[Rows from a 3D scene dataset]
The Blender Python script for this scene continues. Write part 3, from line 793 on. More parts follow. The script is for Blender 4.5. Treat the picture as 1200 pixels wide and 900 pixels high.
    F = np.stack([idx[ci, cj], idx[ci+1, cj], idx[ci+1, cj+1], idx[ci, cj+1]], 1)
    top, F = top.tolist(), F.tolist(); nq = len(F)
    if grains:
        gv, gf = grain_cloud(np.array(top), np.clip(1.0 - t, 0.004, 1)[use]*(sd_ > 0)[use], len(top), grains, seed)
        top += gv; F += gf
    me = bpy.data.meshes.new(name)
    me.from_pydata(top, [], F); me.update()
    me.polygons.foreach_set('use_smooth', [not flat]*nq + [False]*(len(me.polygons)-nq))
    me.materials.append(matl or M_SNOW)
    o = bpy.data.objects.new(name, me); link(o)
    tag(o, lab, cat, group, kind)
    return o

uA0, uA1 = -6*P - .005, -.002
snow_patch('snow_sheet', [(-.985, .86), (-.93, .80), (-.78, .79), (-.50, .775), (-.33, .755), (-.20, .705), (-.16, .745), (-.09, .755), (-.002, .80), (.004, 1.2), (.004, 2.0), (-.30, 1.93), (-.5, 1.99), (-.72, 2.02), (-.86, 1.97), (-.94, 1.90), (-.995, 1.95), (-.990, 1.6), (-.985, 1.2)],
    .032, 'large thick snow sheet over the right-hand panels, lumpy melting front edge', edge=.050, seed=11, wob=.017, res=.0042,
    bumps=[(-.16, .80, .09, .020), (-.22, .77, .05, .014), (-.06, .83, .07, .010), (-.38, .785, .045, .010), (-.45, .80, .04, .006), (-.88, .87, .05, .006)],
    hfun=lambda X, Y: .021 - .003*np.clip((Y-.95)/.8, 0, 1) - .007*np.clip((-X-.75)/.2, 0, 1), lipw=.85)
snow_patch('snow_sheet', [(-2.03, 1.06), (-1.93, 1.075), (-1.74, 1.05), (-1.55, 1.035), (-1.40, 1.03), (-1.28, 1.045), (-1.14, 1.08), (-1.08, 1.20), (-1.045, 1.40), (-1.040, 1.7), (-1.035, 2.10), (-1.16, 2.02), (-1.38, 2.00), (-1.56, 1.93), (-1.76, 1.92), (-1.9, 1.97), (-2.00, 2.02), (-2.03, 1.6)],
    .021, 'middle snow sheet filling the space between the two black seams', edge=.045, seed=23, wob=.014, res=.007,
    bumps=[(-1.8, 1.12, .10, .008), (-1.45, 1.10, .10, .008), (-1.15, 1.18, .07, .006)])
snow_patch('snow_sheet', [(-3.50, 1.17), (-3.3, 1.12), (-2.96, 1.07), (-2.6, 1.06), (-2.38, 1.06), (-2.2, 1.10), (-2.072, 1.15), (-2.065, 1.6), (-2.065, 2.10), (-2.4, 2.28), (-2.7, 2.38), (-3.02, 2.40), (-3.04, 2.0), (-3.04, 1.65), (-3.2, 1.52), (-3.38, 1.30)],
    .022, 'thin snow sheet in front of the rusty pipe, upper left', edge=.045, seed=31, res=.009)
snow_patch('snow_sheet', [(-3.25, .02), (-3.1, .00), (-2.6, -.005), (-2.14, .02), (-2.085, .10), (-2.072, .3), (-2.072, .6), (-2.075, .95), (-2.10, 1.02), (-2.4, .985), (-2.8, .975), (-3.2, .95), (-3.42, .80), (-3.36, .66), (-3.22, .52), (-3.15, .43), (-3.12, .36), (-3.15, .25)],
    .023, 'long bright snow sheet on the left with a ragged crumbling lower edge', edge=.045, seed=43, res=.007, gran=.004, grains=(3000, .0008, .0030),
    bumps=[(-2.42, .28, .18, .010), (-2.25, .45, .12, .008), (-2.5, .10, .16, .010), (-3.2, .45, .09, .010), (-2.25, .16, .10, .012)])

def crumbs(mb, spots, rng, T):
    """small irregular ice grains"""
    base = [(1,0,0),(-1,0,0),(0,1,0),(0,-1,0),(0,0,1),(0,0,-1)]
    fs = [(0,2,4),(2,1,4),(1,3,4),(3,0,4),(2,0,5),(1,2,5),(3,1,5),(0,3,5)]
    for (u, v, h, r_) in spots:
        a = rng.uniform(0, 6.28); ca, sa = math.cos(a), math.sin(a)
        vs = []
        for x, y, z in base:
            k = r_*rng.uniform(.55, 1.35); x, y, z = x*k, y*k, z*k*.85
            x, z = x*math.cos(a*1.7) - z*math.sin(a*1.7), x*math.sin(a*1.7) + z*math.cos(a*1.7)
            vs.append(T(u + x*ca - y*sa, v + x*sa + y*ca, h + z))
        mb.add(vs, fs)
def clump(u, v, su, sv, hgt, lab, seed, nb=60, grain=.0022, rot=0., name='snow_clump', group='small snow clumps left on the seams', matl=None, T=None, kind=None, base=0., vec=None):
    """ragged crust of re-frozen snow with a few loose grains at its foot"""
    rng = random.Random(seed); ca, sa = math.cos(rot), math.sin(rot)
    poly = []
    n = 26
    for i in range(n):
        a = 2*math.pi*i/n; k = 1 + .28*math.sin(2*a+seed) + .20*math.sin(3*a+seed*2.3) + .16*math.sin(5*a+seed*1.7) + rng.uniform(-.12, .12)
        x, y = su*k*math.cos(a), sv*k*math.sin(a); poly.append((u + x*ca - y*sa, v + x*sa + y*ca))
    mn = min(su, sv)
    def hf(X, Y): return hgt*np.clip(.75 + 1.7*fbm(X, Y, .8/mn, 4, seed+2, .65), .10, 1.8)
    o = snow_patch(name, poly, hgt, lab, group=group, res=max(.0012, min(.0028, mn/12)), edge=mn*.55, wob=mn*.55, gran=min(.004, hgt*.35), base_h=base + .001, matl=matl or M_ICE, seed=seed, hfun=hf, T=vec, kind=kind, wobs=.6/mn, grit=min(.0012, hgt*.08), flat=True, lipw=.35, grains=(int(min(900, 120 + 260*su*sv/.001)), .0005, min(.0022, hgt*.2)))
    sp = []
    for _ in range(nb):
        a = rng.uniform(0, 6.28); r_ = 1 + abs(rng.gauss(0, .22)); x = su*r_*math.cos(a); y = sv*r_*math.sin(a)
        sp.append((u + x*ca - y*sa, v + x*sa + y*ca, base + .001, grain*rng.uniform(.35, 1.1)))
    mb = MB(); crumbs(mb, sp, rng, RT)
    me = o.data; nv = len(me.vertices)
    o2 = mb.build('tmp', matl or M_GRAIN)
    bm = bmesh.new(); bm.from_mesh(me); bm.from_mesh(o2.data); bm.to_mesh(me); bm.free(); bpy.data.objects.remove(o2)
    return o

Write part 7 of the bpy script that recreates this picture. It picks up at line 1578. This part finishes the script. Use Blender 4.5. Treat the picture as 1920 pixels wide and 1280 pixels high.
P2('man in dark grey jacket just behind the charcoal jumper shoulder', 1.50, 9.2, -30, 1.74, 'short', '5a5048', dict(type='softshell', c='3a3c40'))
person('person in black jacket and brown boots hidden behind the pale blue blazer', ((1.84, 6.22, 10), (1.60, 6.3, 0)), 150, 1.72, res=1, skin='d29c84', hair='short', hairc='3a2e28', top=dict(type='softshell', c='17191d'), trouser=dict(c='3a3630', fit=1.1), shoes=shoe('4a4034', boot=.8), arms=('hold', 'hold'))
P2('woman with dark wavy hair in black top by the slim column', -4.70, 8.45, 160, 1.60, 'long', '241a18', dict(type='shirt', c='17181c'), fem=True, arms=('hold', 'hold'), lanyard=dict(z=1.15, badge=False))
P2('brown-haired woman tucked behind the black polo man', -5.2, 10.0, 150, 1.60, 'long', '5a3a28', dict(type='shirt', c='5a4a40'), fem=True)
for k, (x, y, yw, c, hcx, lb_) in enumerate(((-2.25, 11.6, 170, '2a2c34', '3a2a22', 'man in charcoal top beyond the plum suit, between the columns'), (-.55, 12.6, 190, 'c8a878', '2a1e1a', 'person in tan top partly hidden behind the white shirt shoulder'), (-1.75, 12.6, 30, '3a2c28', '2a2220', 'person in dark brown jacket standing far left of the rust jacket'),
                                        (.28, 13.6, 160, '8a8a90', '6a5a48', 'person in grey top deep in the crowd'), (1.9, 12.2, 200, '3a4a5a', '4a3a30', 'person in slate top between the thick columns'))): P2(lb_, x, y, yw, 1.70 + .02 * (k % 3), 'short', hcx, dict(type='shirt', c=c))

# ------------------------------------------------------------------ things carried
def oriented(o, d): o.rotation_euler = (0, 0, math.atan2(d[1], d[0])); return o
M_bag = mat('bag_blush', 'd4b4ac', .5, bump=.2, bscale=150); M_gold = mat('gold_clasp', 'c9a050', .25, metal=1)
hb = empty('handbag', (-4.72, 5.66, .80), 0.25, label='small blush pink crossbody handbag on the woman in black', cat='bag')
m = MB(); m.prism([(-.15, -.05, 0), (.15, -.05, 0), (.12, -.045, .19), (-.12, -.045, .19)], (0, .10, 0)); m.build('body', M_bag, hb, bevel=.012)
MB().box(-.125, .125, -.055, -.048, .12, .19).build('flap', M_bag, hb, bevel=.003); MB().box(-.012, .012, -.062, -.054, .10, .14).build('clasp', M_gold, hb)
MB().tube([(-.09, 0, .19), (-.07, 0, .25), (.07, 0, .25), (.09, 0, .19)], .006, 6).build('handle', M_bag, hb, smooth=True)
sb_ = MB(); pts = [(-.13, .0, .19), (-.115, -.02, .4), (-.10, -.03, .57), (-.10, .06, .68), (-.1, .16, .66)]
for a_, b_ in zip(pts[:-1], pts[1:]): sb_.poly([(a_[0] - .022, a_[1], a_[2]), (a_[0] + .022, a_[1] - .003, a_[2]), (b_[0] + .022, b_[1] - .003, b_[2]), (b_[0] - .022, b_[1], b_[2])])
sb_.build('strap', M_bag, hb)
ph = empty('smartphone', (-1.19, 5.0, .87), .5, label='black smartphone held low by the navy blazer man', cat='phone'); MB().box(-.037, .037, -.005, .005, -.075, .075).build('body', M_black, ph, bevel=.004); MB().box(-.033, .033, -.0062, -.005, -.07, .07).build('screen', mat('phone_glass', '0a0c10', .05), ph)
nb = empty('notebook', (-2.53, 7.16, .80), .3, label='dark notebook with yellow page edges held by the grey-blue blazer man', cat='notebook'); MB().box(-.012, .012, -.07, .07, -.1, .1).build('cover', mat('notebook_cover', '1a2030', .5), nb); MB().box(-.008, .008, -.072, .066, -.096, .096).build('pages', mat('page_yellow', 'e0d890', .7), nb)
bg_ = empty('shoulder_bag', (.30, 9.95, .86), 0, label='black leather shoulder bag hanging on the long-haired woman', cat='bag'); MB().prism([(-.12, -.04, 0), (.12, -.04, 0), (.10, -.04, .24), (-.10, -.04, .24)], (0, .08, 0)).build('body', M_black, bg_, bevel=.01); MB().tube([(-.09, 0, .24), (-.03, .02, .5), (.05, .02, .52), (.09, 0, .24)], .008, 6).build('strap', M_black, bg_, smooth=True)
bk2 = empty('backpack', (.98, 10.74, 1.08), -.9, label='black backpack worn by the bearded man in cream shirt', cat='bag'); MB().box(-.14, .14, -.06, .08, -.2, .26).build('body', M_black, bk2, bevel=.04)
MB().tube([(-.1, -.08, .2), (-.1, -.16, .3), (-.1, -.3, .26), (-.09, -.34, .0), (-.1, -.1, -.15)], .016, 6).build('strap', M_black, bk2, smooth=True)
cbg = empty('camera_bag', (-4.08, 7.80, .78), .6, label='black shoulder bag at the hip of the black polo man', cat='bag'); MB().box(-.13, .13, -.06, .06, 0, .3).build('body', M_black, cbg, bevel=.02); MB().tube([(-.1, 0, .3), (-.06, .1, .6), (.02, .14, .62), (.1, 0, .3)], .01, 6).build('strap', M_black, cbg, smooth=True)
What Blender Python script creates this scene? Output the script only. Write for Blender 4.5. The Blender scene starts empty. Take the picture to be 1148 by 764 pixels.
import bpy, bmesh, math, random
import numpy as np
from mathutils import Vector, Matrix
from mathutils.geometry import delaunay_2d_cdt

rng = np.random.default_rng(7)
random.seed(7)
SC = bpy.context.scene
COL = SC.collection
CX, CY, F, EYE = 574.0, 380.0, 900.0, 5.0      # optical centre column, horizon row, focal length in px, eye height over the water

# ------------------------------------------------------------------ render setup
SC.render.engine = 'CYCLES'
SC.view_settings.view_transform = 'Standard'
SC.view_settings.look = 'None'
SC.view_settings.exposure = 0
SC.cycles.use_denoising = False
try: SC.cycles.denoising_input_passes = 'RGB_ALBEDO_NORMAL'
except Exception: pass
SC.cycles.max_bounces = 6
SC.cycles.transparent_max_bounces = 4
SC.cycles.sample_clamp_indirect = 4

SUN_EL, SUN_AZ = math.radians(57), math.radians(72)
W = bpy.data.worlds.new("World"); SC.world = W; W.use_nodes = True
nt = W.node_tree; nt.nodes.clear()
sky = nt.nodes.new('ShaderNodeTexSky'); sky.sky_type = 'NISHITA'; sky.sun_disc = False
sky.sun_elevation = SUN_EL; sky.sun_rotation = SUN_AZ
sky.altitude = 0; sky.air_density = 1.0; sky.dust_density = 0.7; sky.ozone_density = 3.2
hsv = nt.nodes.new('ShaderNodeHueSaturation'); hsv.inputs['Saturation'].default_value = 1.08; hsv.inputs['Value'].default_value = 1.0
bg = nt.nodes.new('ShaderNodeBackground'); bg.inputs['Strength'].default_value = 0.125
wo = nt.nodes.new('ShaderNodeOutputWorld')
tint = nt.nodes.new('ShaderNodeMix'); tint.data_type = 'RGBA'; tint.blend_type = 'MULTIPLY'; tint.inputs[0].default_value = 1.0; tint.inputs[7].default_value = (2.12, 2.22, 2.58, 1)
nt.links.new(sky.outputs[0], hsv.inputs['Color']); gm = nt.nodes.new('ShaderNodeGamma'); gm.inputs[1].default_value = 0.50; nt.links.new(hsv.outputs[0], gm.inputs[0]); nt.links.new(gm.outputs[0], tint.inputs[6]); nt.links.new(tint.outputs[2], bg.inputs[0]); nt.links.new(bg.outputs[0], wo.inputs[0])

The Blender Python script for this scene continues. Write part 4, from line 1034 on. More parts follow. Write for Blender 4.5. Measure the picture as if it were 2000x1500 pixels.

#### What is needed:
Using the data above, repeat exactly the lines that begin at the line with "What Blender Python" and end at the line with "CX, CY, F, EYE", both ends included.

#### Reply to the task:
What Blender Python script creates this scene? Output the script only. Write for Blender 4.5. The Blender scene starts empty. Take the picture to be 1148 by 764 pixels.
import bpy, bmesh, math, random
import numpy as np
from mathutils import Vector, Matrix
from mathutils.geometry import delaunay_2d_cdt

rng = np.random.default_rng(7)
random.seed(7)
SC = bpy.context.scene
COL = SC.collection
CX, CY, F, EYE = 574.0, 380.0, 900.0, 5.0      # optical centre column, horizon row, focal length in px, eye height over the water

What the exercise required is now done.